Hooks provide provide both setting flavour and connectivity(more on this later) between the world beyond and the adventure site. I know my group, and they are not pro-active. Given a hex map, a character, and no real hooks, and I will start exploring and carving out a place of my own in the world. My player not so much. So I need plot hooks that will get them out, and into the wilderness near the caverns, so they can discover them.

On of the big themes I want this campaign to have, is discovery, and being the people to find the only truly large dungeon in the campaign, to be the first people to explore it, the first to know that it still exists, that is something I want them to have the chance to experience.

So the task for this week, is to come up with ten hooks, which will get the PCs into the area around the caverns.

Connectivity
The entrance and main hall of Cavern of Quasqueton, are going to be  relatively light work in terms of adventuring. They are a pathway for getting quickly and easily into the various areas of dungeon;  many of which being accessed directly from the hall, or are located only a short trek through another area away from the main hall.

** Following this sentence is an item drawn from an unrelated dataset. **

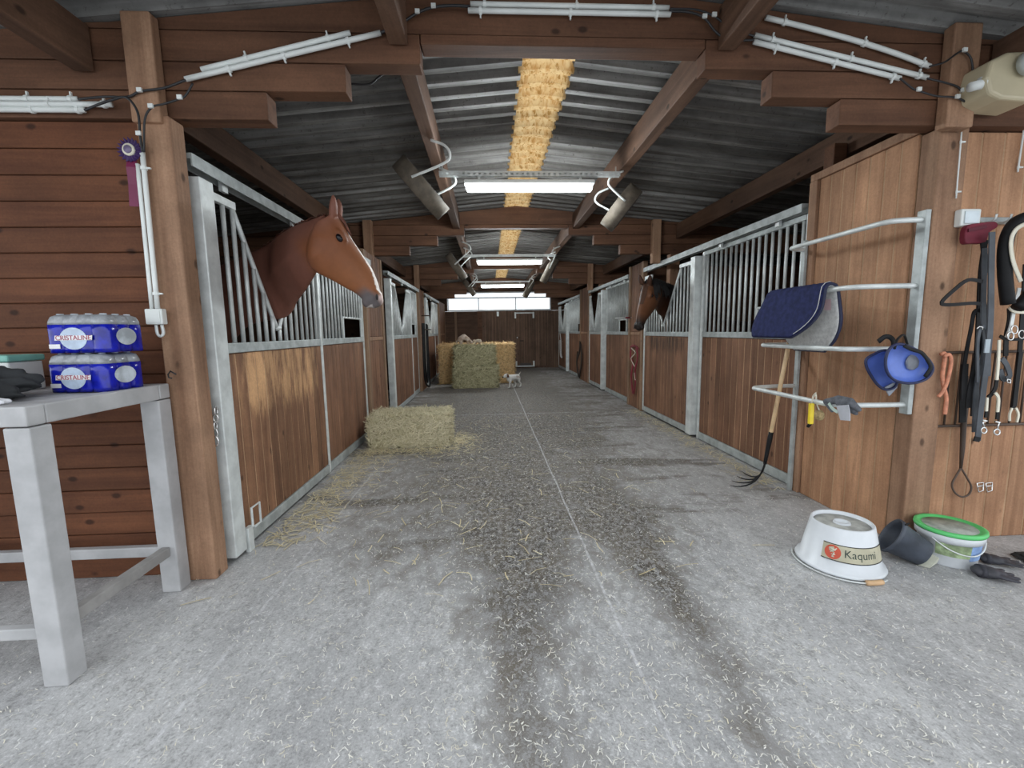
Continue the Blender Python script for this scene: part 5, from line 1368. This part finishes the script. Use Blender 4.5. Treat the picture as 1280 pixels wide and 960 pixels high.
def cyl_patch(a0, a1, z0, z1, off, n=20):
    mb = MB(); rings = []
    for k in range(n+1):
        a = a0+(a1-a0)*k/n; rings.append([cyl_pt(a, z0, off), cyl_pt(a, z1, off), cyl_pt(a, z1, off+.0012), cyl_pt(a, z0, off+.0012)])
    return mb.loft(rings)
A0, A1 = math.radians(-157), math.radians(-48)
band = cyl_patch(A0, A1, .095, .185, .001).build('label_band', plain('straw-coloured label', (.50, .47, .34), .5, 0, .12, 12), t)
cyl_patch(A0, A1, .183, .187, .0025).build('label_border', 'black', band); cyl_patch(A0, A1, .093, .097, .0025).build('label_border', 'black', band)
ac, zc = math.radians(-141), .14
def patch_disc(ac, zc, ra, rz, off, n=26): return [cyl_pt(ac+ra/.2*math.cos(2*PI*k/n), zc+rz*math.sin(2*PI*k/n), off) for k in range(n)]
embl = MB().loft([patch_disc(ac, zc, .042, .040, .0025), patch_disc(ac, zc, .042, .040, .0037)]).build('red_emblem', plain('orange-red emblem', (.62, .09, .045), .5), t)
for (a1_, z1_, a2_, z2_) in ((-.10, .022, .07, .012), (-.06, -.002, .04, .018), (.02, .01, .09, .024), (-.03, -.012, .07, -.012), (-.02, -.024, .05, -.026), (.0, -.028, .04, .0)):
    MB().tube([cyl_pt(ac+a1_, zc+z1_, .0045), cyl_pt(ac+(a1_+a2_)/2, zc+(z1_+z2_)/2, .0045), cyl_pt(ac+a2_, zc+z2_, .0045)], .0028, 6).build('emblem_stroke', 'white_rope', embl, True)
# lettering bent round the tub
cu = bpy.data.curves.new('lettering', 'FONT'); cu.body = 'Kaqumi'; cu.size = .062; cu.extrude = .0; cu.align_x = 'LEFT'; cu.align_y = 'CENTER'
o = bpy.data.objects.new('lettering', cu); COL.objects.link(o); dg = bpy.context.evaluated_depsgraph_get(); dg.update()
me = bpy.data.meshes.new_from_object(o.evaluated_get(dg)); bpy.data.objects.remove(o); bpy.data.curves.remove(cu)
for v in me.vertices:
    v.co = cyl_pt(math.radians(-125)+v.co.x/.205, .142+v.co.y, .0035)
link_mesh(me, 'lettering', plain('dark green lettering', (.03, .05, .04), .5), band)
hpts = [cT+Vector(((R0+.035)*math.cos(a), (R0+.035)*math.sin(a), .012)) for a in [math.radians(-225+k*8) for k in range(21)]]
hnd = MB().tube(hpts, .005, 7).build('wire_handle', 'steel', t, True)
g = [cT+Vector(((R0+.04)*math.cos(a), (R0+.04)*math.sin(a), .018)) for a in [math.radians(-100+k*4.4) for k in range(6)]]
MB().tube(g, .0145, 12).build('wooden_grip', plain('wooden grip', (.62, .40, .22), .5), hnd, True)

t = thing('bucket', 'white bucket with bright green lid standing by the boarded wall', 'bucket', (2.80, 2.43, 0))
cB = Vector((2.815, 2.402, 0)); mt = Matrix.Translation(cB)
MB().lathe([(.001, .004), (.128, .0), (.132, .006), (.146, .155), (.158, .158), (.160, .195), (.156, .2), (.001, .2)], 40, mt).build('pail', 'tub_white', t, True)
lid_ = MB().lathe([(.150, .2005), (.164, .198), (.167, .208), (.165, .222), (.150, .224), (.140, .215), (.134, .2135), (.001, .2135)], 40, mt, cap=False).build('lid', plain('bright green lid', (.11, .56, .17), .4, 0, .1), t, True)
MB().lathe([(.001, .2140), (.128, .2140), (.128, .2150), (.001, .2150)], 32, mt).build('lid_sticker', plain('greyish lid sticker', (.36, .38, .34), .5, 0, .3, 20), lid_, True)
def cb(a, z, off=0): r = .132+(.146-.132)*z/.155+off; return cB+Vector((r*math.cos(a), r*math.sin(a), z))
def cbp(a0, a1, z0, z1, nm, mat, off=.001):
    rings = []
    for k in range(15):
        a = a0+(a1-a0)*k/14; rings.append([cb(a, z0, off), cb(a, z1, off), cb(a, z1, off+.001), cb(a, z0, off+.001)])
    MB().loft(rings).build(nm, mat, t)
cbp(math.radians(-160), math.radians(-95), .07, .148, 'meadow_picture', plain('green meadow picture', (.36, .46, .26), .4, 0, .5, 16))
cbp(math.radians(-95), math.radians(-48), .055, .148, 'blue_picture', plain('blue picture', (.30, .46, .82), .4, 0, .35, 10))
MB().tube(smooth_path([cb(math.radians(a), z, .012) for a, z in ((-165, .165), (-140, .125), (-115, .10), (-90, .095), (-65, .115), (-45, .15), (-30, .17))], 4), .004, 7).build('wire_handle', 'steel', t, True)

t = thing('bucket', 'dark grey bucket tipped over with its mouth towards the tub', 'bucket', (2.62, 2.44, 0))
ax = Vector((-.74, .46, .46)).normalized(); q = ax.to_track_quat('Z', 'Y').to_matrix().to_4x4(); mt = Matrix.Translation((2.545, 2.395, .106)) @ q
MB().lathe([(.001, -.09), (.074, -.09), (.079, -.086), (.104, .075), (.113, .078), (.115, .099), (.108, .101), (.099, .08), (.074, -.075), (.001, -.075)], 36, mt, cap=False).build('pail', plain('dark grey rubber', (.055, .065, .085), .55, 0, .3, 10), t, True)
MB().tube(smooth_path([mt @ Vector((.118*math.cos(a), .118*math.sin(a), .09-.06*math.sin(a-1.2))) for a in [1.2+PI*k/8 for k in range(9)]], 3), .005, 7).build('wire_handle', 'black', t, True)
t = thing('scoop', 'translucent cream plastic scrap lying between the two buckets', 'scrap', (2.62, 2.22, 0))
MB().poly([at(1146, 706, Z=.004), at(1160, 710, Z=.004), at(1169, 704, Z=.012), at(1175, 693, Z=.055), at(1168, 687, Z=.07), at(1157, 698, Z=.03)], (.004, -.006, .002)).build('sheet', plain('cream plastic', (.60, .60, .50), .4), t)
def boot(name, label, p0, p1, seed, r=.04):
    t = thing(name, label, 'glove', p0); p0, p1 = Vector(p0), Vector(p1); d = (p1-p0); s = Vector((-d.y, d.x, 0)).normalized()
    parts = [capsule(p0, p0+d*.5, r*.9, r), capsule(p0+d*.5, p1, r, r*.75), capsule(p0+d*.35+s*r*.7, p0+d*.75+s*r*1.5, r*.45, r*.3)]
    parts += [capsule(p1+s*r*k*.62, p1+d*f+s*r*k*1.0, r*.36, r*.27) for k, f in ((-1.25, .75), (-.42, 1.05), (.42, 1.0), (1.2, .7))]
    me = blob(parts, .006, 4)
    for v in me.vertices: v.co.z = max(.004, (v.co.z-p0.z)*.62+p0.z*.66)
    link_mesh(me, 'palm', plain('dark grey rubber glove', (.045, .045, .055), .6, 0, .3), t)
    mb = MB(); mb.tube([p0-d*.16, p0+d*.12], r, 14, radii=[r*.98, r*1.02])
    for v in mb.bm.verts: v.co.z = max(.003, (v.co.z-p0.z)*.68+p0.z*.66)
    mb.build('cuff', plain('dark cuff', (.03, .03, .04), .7), t, True)
boot('work_glove', 'dark rubber glove on the floor in front of the green-lidded bucket', (2.80, 2.20, .055), (2.865, 2.17, .05), 1, .05)
boot('work_glove', 'dark rubber glove on the floor behind another, pointing away from the bucket', (2.99, 2.33, .05), (3.06, 2.30, .045), 2, .042)
t = thing('rag', 'dark rag lying on the floor by the wall beyond the green-lidded bucket', 'rag', (3.30, 2.32, 0))
lump((3.36, 2.30, .018), (.14, .10, .03), .4, 5, .5, 3).build('cloth_body', 'black_cloth', t, True)

# ------------------------------------------------------------------ halters and ropes along the aisle
t = thing('halter', 'red halter hanging on the panel beside the bay horse', 'halter', (XR-.06, 7.75, 1.1))
red = plain('red webbing', (.22, .012, .03), .6, 0, .2)
XH = XR-.05
for nm, mm, pix, w in (('strap', red, ((789, 433), (788, 445), (791, 455), (789, 470), (791, 492)), .05), ('strap', red, ((795, 433), (797, 447), (794, 462), (794, 480), (792, 492)), .04), ('strap', red, ((788, 434), (793, 432), (798, 436)), .03), ('pale_cord', 'white_rope', ((789, 435), (794, 441), (789, 448), (793, 458)), .012), ('pale_cord', 'white_rope', ((793, 466), (794, 475)), .016)):
    MB().strap(smooth_path([at(px, py, X=XH-(.006 if nm == 'pale_cord' else 0)) for px, py in pix], 4), w, .012, (-1, 0, 0)).build(nm, mm, t)
t = thing('halter', 'dark brown halter hanging on the second panel past the bay horse', 'halter', (XR-.06, 12.0, 1.0))
dk = plain('dark brown leather', (.03, .02, .015), .6)
for pix, w in ((((725, 427), (724, 440), (721, 452), (723, 470)), .12), (((726, 430), (727, 450), (724, 472)), .08), (((722, 440), (721, 449)), .10)):
    MB().strap(smooth_path([at(px, py, X=XH) for px, py in pix], 4), w, .02, (-1, 0, 0)).build('strap', dk, t)
t = thing('lead_rope', 'pale lead rope hanging on the farthest gate of the bay horse side', 'lead rope', (XR-.06, 15.5, 1.0))
MB().tube(smooth_path([at(px, py, X=XR-.10) for px, py in ((700, 416), (701.5, 430), (701.5, 442), (702.5, 447), (700.5, 444), (700, 425))], 4), .016, 6).build('rope', 'pad_white', t, True)
t = thing('swing_arm', 'thin steel swing-out arm with a red tip on the red halter panel', 'bracket', (XR-.05, 8.0, 1.65))
MB().tube([(XR-.04, 8.0, 1.66), (XR-.33, 8.05, 1.655)], .011, 8).build('arm', 'steel', t, True)
MB().tube([(XR-.06, 8.0, 1.66), (XR-.15, 8.015, 1.658)], .016, 8).build('red_sleeve', red, t, True)
t = thing('lead_rope', 'dark lead ropes looped from a bracket on the panel before the straw bale', 'lead rope', (XL+.08, 11.0, 1.4))
for pix in (((528, 404), (529, 430), (530, 460), (532, 478), (537, 483), (537, 470), (535, 430), (534, 406)), ((530, 404), (531, 440), (533, 470), (535, 476), (534, 440), (533, 405))):
    MB().tube(smooth_path([at(px, py, X=XL+.12) for px, py in pix], 4), .022, 7).build('rope', 'black', t, True)
for z in (1.86, 1.52):
    MB().tube([(XL+.035, 10.95, z), (XL+.22, 10.95, z), (XL+.22, 11.2, z)], .014, 8).build('bracket_arm', 'brown_iron', t, True)
MB().tube([at(703.5, 427, X=XR-.1), at(703.5, 427, X=XR-.1)+Vector((0, 0, .02))], .005, 6).build('knot', 'pad_white', bpy.data.objects['lead_rope.001'] if 'lead_rope.001' in bpy.data.objects else t, True)

# ------------------------------------------------------------------ light
wd = bpy.data.worlds.new('overcast sky'); scene.world = wd; wd.use_nodes = True
nt = wd.node_tree; bg = nt.nodes['Background']; bg.inputs[0].default_value = (.90, .95, 1.0, 1); bg.inputs[1].default_value = 1.0

vs = scene.view_settings
vs.view_transform = 'Standard'; vs.look = 'None'; vs.gamma = 1.0; vs.use_curve_mapping = False; vs.exposure = .9
scene.display_settings.display_device = 'sRGB'
cy = scene.cycles
cy.max_bounces = 10; cy.diffuse_bounces = 6; cy.transmission_bounces = 6; cy.transparent_max_bounces = 8; cy.sample_clamp_indirect = 6.0; cy.sample_clamp_direct = 7.0; cy.use_denoising = True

Jeffrey McArthur explains a chunk about what connectivity is, with regards to Dungeon design, and frankly does it as well or better than I can manage right now. What it means for the dungeon is that that their is lots of freedom as to how they go about exploring and easy access to each of the different flavour patches of the deep halls. The flipside of these factors is that, should the PCs get in over their head in the deep halls, it should be relatively easy for the PCs to retreat from the caverns. I'll leave it up to you the reader to decide if you think that is an advantage or disadvantage.

Encounters
The encounters below are very much brain storming on what might be fun, and are still pretty early in development.

1. The sundered gate of Quasqueton
The deep Halls of the Cavern of Quasqueton were never meant to be truly a fortress, both Rogahn the fearless and Zelligar the Unknown kept their true fortresses deeper within the rock, so the it was never meant for more that a token defense to be mounted in the deep halls. However, their idea of token defense involved a pair of iron doors ten feet wide and fifteen foot high, hinged to only open outwards and re-enforced with magic. The Gates of Quasqueton would be closed and locked still, had it not been for a magical explosion within that blew the doors of the gate off, as battle raged within.

Any PCs approaching the sundered gates is greeted by a pair of mooking voices, which issue forth from a pair of magic mouths at the entrance.

2. The Sally Port
This room was designed as a sally port, allowing invaders to be attacked in the flank or rear as they make their way into the Caverns. The room is hidden behind a secret door,  and attached by a one way teleporter system to the barracks. Over the years a number of orcs have activated that teleporter, becoming stuck in the sally port's muster area, unable to figure out how to open the secret door. Their skeletons now scratch at the inner door endlessly in their undead fixation upon escape, should the door be opened, then 1D3 skeletons erupt from the room into the corridor, along with a wave of foul air heavy the stench of enclosed decomposition.Anyone within 10' of the entrance must make a save vs. poison, or spend the first round of combat retching.

3. The entrance gallery and feast hall
This long hall stretches deep into the rock, It functions as a pathway to many of the major features of the Deep Halls of the Caverns. The initial stretch(3a.) functioned a display of wealth and martial might, with rich tapestries, paintings and finely crafted weapons adorning the walls. The tapestries have rotted away as the mists from the entrance lake saturated them, and the painting and weapons have long since been looted by the humanoid residents and the rare adventures to have visited the site before,

Some way in the, the hall opens out into a large, long chamber (3b) where Rogahn and Zelligar hosted feasts. It is now largely empty, but there is room here to seat a hundred guest and a high table with ease. The floor has be set with a complex mosaic of an Ouroboros. The serpent is in fact, a Mosaic Golem, which springs up to attack intruders.

Each time adventurers pass through this area before the destruction of the goblin clan living in The guard post, there is a 1 in 6 chance that the PCs encounter a goblin patrol here.